Through the taut thriller/noir fabric of this novel, Watson writes with a precision and eloquence befitting the best of literature:
The Widow already looks somewhat revived. Has she slyly partaken of the cure, those frosty shot glasses, those little sin bullets, even before calculating the measure of this tall vodka and pink grapefruit juice? She sits at my little desk and looks at the two of us [Dawnell and Travis] on the bed.
“My two little waifs,” she says. She’s already got a bit of a slur that makes Dawnell and me sound like two ruffled, four-footed creatures from the Russian steppes. I have more years than Dawnell, and aching hurt where Jimmy’s pool cue puddles the muscle that knits my neck to my shoulder, and the lucky guess I made about the feral brother with the rifle adapted for night killing, seem to me to constitute a passport into the same adulthood that wraps the Widow in wisdom, but I don’t protest. Let’s see what she has to say.
Watson, who is the author of nine novels, including The Committee, sets all his novels in Florida, but not on the beach. He says, “Many have noticed that Florida is a place of extremes, and extremes are good for fiction—harsh dichotomies of good and evil, betrayal and loyalty, innocence and its violation.

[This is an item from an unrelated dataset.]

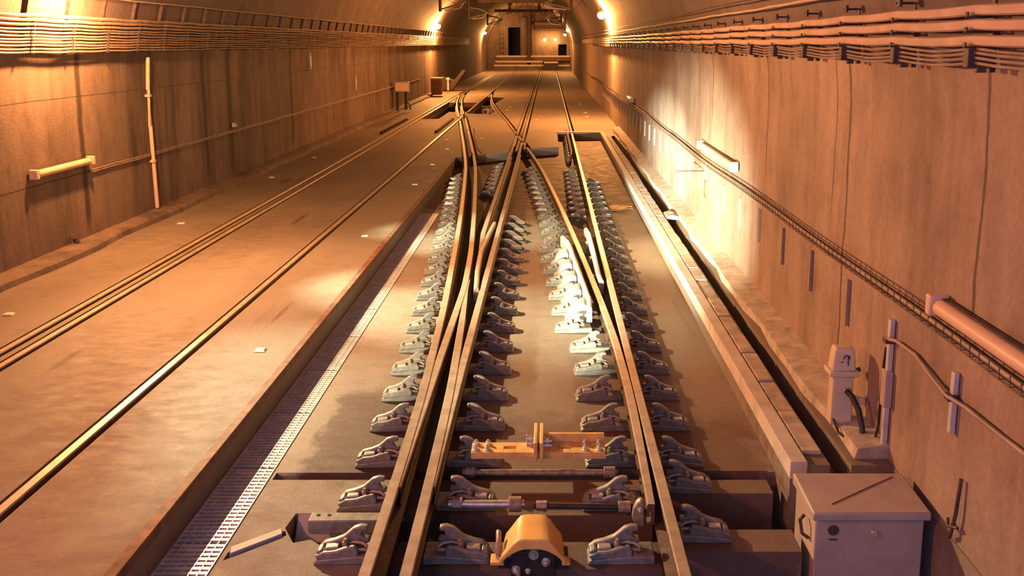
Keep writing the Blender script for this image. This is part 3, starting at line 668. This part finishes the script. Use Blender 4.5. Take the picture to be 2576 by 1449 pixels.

I placed Night Letter on my native ground to continue to explore the themes that have always obsessed me: the redemptive power of love and friendship, the possibility of escape to a better place, and the impossibility of ever escaping the past.”
Similarly, Travis, while on a car ride with Emil, observes that: “I think Florida gets the crazies, good and bad, because it’s the last place you can go in one direction and still be American.”
Along with his novels, Watson’s short fiction and nonfiction have appeared in numerous prestigious publications. He was the director of the creative writing program at Eckerd College in St. Petersburg, Florida for twenty years and now teaches at Lasell University in Massachusetts. He lives in Gulfport, Florida.